UPDATE: Its award nominations and wins confirms it's a novella. Winner of the Hugo, Nebula, British Science Fiction Association, and Locus awards, and finalist for Shirley Jackson, Sturgeon, Aurora, and the Kitchies.
Such a beautiful, lyrical story, I even read portions of it out loud. If I buy it later I may go with the audible version, depending on the narrator. There are two character perspectives, but the style is consistent throughout, so it's likely both authors edited each others work. What I read was an uncorrected proof, but unlike several others of late it was well formatted, and relatively free of typos. While I'm not supposed to quote without checking a finished copy, I feel safe in revealing a phrase that was used that succinctly lays out the premise. "Assassinations become assignations."
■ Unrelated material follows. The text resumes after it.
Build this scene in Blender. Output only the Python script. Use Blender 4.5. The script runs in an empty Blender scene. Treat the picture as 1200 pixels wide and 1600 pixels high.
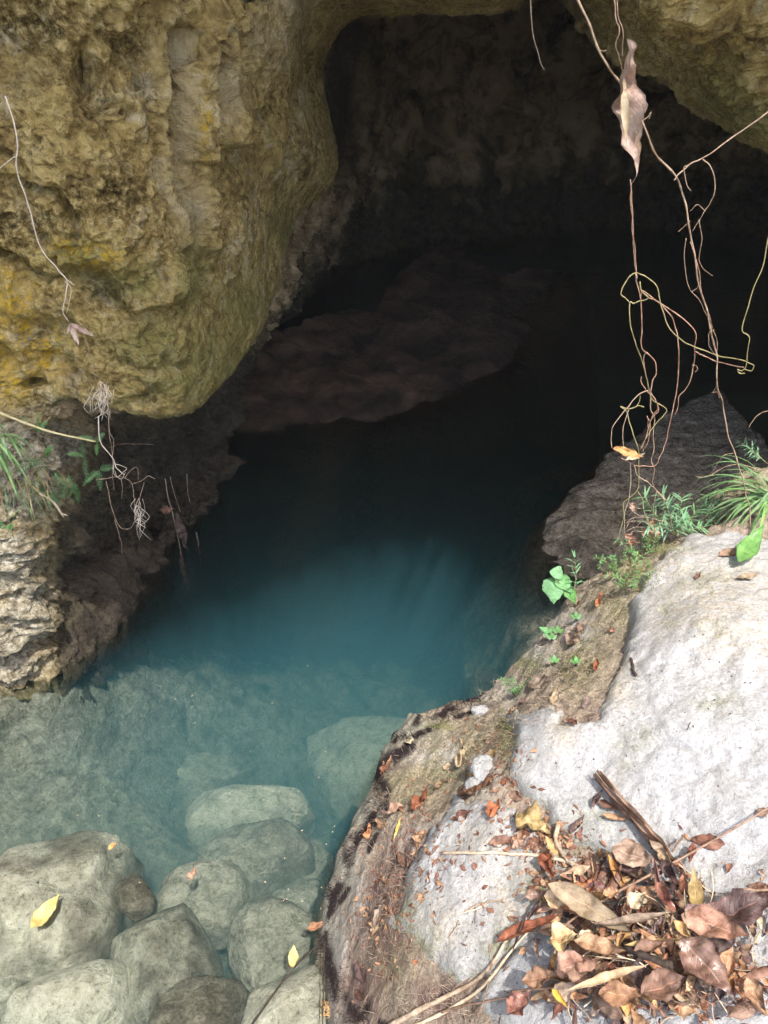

Sometime in the future time travel becomes reality. There are two factions traveling the time streams, altering events in order to assure the future they want, as well as trying to undo the changes imposed by their opposition. The past, present, and future are described in such a way as to imply a fabric. Specific events and their aftermath are threads, strands are alternate versions of each historical event, with agents tying or untying knots with their actions. Scenarios range from past historical periods, to future ones in space or on other planets. What is not clear is with which army we're supposed to sympathize. Since both can easily backtrack to correct any change they don't like, it is possible the Time War will continue indefinitely. Or maybe Red and Blue can bring it all to a halt.
Red works for the Commandant, head of The Agency. Blue is an agent of Garden. Perhaps as a feint, a ploy to throw her opponent off guard, Blue leaves a letter for Red to discover, with the enigmatic direction to "Burn Before Reading." Thus begins a correspondence between the two agents all across time, upthread and down. What begins as taunts, the opportunity to proselytize for their side, turns to curiosity about the other's viewpoint. They have to devise unique and secretive ways for their letters to not be detected by anyone else, especially other agents or their superiors. When suspicious activity is noticed by the Commandant, she thinks Red is being set up for defection to the other side. Red suspects she may be right, but she hopes she is not, since by this time she has fallen in love with Blue, and thinks Blue feels the same. How can they continue their correspondence and keep it hidden from others, or could it be possible for both of them to defect and leave the war behind? Lose the war, but win love?
I don't know if this is a stand-alone story, or if we can expect sequels. If there are, I'll read them, but it works either way. I can visualize Red and Blue's future myself. What is hard to visualize is how a proposed television series will look, how they'll present the letters. I won't explain that, not only to avoid spoilers, but even a long and complicated explanation might not sound plausible. The only other thing I'll say right now is this is highly recommended. Don't miss it.
PS: I need to track down that Naomi Mitchison book Blue recommended to Red.